Task brief => Pictures are not part of the copy. Retype the lines from the first one through the line that contains "cd.dof.use_dof = True;".

Data block =>

==============================

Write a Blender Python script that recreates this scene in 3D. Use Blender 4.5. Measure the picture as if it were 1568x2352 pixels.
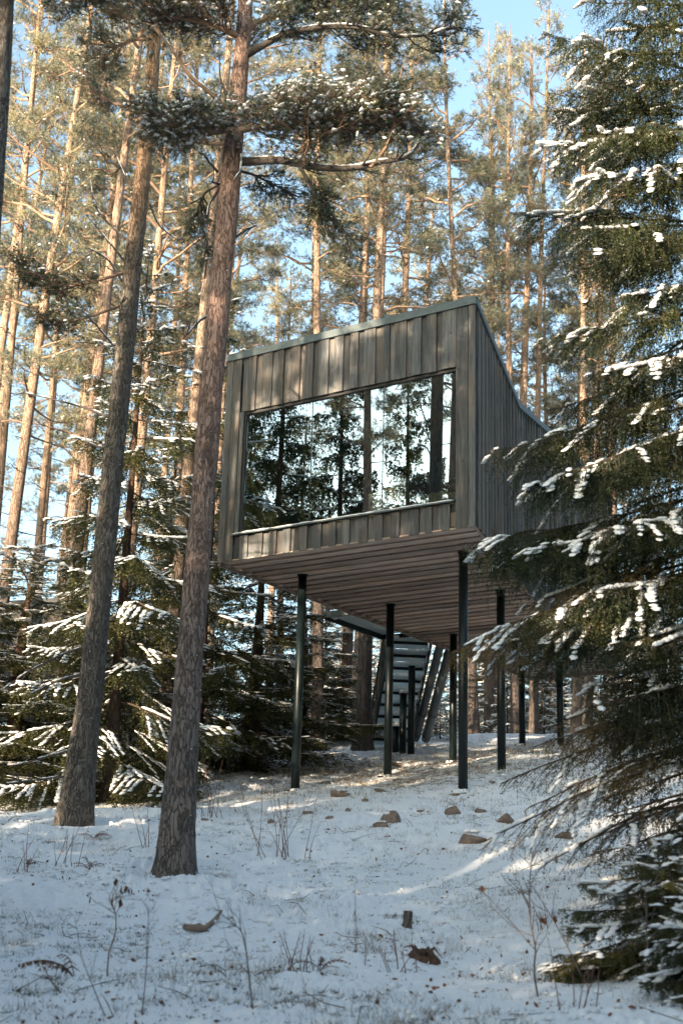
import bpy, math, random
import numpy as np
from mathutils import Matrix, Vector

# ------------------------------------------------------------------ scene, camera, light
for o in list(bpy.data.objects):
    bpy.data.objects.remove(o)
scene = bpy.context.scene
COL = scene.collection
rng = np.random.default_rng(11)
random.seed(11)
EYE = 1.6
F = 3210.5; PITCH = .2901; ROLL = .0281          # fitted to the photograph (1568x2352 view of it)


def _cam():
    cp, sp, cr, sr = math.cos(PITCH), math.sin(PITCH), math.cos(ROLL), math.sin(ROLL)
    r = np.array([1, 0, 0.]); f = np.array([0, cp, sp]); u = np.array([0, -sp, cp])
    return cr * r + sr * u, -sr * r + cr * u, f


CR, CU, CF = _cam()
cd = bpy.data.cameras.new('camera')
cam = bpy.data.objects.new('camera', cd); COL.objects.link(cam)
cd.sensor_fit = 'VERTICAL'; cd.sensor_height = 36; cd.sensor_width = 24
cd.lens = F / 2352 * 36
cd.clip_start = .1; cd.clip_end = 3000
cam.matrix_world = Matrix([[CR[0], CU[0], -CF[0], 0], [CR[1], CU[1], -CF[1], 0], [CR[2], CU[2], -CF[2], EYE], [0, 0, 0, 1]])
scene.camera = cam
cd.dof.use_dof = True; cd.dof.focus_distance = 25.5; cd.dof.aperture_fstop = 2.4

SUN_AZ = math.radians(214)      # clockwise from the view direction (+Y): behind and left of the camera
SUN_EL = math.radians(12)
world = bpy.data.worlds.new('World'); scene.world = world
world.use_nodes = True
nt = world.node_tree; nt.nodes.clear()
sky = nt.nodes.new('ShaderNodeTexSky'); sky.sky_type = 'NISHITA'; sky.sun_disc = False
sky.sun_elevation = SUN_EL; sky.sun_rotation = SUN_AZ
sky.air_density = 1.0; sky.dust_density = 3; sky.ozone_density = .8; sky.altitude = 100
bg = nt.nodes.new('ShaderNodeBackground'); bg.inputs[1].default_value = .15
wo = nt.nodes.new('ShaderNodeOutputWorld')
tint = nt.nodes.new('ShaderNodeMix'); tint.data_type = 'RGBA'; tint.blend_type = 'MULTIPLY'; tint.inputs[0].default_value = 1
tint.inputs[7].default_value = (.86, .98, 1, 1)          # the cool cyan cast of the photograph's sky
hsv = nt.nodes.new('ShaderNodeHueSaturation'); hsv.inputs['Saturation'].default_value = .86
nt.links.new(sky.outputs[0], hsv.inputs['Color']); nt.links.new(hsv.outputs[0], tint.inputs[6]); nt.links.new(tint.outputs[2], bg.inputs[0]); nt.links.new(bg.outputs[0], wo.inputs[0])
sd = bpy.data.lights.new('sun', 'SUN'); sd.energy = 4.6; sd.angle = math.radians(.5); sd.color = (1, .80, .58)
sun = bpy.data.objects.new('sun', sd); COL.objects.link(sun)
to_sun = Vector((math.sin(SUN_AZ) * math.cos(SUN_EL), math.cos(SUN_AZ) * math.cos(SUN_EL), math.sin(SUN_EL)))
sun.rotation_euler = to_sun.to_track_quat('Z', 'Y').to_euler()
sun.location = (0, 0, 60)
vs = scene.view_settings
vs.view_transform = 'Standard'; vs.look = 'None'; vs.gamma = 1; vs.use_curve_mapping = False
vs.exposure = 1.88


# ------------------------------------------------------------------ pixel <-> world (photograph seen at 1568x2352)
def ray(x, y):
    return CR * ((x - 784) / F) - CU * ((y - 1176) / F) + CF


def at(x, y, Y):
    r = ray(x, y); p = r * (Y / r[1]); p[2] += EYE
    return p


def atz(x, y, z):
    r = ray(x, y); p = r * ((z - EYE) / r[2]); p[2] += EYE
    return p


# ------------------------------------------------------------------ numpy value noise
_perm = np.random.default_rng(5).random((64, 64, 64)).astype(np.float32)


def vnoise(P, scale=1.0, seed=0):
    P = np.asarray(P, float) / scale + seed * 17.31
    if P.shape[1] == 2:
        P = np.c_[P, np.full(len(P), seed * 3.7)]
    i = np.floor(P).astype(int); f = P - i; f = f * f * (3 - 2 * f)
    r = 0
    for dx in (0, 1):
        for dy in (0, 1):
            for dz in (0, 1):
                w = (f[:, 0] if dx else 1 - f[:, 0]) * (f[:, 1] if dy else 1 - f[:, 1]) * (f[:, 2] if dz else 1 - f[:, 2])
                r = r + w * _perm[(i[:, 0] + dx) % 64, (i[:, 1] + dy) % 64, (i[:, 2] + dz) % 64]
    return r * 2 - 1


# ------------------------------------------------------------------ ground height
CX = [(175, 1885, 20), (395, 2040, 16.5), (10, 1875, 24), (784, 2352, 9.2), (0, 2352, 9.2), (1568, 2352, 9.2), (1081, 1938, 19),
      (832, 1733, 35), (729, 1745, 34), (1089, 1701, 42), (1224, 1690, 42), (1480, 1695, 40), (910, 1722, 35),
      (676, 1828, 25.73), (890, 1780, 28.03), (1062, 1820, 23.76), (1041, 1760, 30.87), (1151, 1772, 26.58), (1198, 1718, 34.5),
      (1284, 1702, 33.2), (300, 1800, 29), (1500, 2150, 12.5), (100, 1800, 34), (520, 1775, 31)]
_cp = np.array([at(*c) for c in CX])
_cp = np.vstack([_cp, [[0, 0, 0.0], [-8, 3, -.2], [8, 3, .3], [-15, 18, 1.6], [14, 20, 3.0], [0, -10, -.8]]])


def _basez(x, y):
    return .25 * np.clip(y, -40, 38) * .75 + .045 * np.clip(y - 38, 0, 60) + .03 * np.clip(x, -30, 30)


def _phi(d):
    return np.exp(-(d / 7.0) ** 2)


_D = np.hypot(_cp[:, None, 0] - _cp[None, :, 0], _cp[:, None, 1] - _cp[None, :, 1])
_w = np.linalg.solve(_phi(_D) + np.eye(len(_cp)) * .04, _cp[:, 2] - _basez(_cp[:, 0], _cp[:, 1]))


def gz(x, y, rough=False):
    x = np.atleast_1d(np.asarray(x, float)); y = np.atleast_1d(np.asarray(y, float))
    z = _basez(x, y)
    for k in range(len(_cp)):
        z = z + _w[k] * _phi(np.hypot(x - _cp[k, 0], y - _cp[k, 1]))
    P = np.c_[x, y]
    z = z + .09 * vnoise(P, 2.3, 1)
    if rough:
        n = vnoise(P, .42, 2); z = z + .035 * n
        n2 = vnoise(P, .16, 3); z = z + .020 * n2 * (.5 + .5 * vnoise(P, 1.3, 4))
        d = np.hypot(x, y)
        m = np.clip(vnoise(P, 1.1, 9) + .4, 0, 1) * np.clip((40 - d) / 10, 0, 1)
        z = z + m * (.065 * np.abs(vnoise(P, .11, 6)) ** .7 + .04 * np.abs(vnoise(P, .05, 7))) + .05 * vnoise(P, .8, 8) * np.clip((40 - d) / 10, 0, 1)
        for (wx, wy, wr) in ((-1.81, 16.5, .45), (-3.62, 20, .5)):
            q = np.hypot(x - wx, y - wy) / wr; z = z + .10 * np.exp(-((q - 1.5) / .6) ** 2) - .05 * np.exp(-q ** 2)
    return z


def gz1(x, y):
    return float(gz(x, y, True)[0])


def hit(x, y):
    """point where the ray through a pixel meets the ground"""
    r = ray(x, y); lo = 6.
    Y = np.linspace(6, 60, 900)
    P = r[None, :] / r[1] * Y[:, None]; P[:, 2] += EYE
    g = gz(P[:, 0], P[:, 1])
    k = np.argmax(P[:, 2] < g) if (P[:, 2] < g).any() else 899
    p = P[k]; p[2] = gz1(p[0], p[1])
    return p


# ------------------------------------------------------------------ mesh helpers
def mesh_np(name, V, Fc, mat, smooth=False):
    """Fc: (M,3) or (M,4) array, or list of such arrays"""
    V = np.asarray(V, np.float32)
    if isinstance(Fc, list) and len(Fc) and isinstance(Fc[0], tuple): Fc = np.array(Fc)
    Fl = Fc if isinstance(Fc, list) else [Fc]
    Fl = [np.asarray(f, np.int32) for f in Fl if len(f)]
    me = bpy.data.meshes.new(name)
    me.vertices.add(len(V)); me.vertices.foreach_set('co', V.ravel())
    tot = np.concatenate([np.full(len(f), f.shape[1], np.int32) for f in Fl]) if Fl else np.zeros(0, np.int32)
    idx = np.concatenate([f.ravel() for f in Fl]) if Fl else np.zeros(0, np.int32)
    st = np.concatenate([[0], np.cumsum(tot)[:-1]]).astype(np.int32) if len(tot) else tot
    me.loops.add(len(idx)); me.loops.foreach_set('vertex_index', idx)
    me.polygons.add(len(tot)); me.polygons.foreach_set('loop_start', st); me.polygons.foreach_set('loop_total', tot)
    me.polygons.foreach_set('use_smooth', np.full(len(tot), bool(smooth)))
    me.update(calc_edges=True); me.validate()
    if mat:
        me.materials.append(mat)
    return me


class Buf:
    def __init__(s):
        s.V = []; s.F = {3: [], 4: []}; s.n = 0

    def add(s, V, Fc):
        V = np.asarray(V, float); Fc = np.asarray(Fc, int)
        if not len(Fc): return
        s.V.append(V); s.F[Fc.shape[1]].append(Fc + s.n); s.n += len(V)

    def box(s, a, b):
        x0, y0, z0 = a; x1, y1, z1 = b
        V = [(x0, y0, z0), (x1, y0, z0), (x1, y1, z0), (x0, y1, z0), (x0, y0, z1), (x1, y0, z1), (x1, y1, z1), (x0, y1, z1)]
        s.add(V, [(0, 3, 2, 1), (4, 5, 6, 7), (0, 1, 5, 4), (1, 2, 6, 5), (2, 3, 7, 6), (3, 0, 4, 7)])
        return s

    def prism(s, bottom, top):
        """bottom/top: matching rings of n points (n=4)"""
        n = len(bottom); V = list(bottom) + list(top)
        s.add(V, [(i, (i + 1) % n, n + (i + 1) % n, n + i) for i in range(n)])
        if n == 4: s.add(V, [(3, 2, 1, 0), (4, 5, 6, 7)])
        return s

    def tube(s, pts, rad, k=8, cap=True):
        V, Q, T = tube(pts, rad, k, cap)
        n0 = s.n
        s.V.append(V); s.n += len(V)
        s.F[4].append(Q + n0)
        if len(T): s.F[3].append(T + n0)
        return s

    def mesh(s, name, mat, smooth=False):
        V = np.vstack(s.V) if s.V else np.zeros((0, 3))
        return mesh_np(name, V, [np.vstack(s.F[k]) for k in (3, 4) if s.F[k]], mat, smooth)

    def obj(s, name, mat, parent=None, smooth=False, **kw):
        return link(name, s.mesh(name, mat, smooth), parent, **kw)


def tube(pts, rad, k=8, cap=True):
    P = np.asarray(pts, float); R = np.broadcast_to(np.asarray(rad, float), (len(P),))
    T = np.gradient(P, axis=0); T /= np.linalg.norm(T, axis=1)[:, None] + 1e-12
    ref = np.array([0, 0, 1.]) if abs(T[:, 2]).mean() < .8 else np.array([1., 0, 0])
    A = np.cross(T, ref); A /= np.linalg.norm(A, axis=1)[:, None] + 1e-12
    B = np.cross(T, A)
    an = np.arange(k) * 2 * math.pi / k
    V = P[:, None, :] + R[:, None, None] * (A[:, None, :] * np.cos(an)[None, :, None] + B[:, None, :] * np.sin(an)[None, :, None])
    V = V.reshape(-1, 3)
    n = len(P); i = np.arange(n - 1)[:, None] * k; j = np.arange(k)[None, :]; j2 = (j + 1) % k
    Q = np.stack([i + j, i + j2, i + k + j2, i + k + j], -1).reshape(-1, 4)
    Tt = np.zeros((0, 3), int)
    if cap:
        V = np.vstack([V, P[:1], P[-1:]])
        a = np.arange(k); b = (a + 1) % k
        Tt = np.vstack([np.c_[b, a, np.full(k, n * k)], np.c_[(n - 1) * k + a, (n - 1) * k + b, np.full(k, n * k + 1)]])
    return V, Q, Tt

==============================

The reply =>
Write a Blender Python script that recreates this scene in 3D. Use Blender 4.5. Measure the picture as if it were 1568x2352 pixels.
import bpy, math, random
import numpy as np
from mathutils import Matrix, Vector

# ------------------------------------------------------------------ scene, camera, light
for o in list(bpy.data.objects):
    bpy.data.objects.remove(o)
scene = bpy.context.scene
COL = scene.collection
rng = np.random.default_rng(11)
random.seed(11)
EYE = 1.6
F = 3210.5; PITCH = .2901; ROLL = .0281          # fitted to the photograph (1568x2352 view of it)


def _cam():
    cp, sp, cr, sr = math.cos(PITCH), math.sin(PITCH), math.cos(ROLL), math.sin(ROLL)
    r = np.array([1, 0, 0.]); f = np.array([0, cp, sp]); u = np.array([0, -sp, cp])
    return cr * r + sr * u, -sr * r + cr * u, f


CR, CU, CF = _cam()
cd = bpy.data.cameras.new('camera')
cam = bpy.data.objects.new('camera', cd); COL.objects.link(cam)
cd.sensor_fit = 'VERTICAL'; cd.sensor_height = 36; cd.sensor_width = 24
cd.lens = F / 2352 * 36
cd.clip_start = .1; cd.clip_end = 3000
cam.matrix_world = Matrix([[CR[0], CU[0], -CF[0], 0], [CR[1], CU[1], -CF[1], 0], [CR[2], CU[2], -CF[2], EYE], [0, 0, 0, 1]])
scene.camera = cam
cd.dof.use_dof = True; cd.dof.focus_distance = 25.5; cd.dof.aperture_fstop = 2.4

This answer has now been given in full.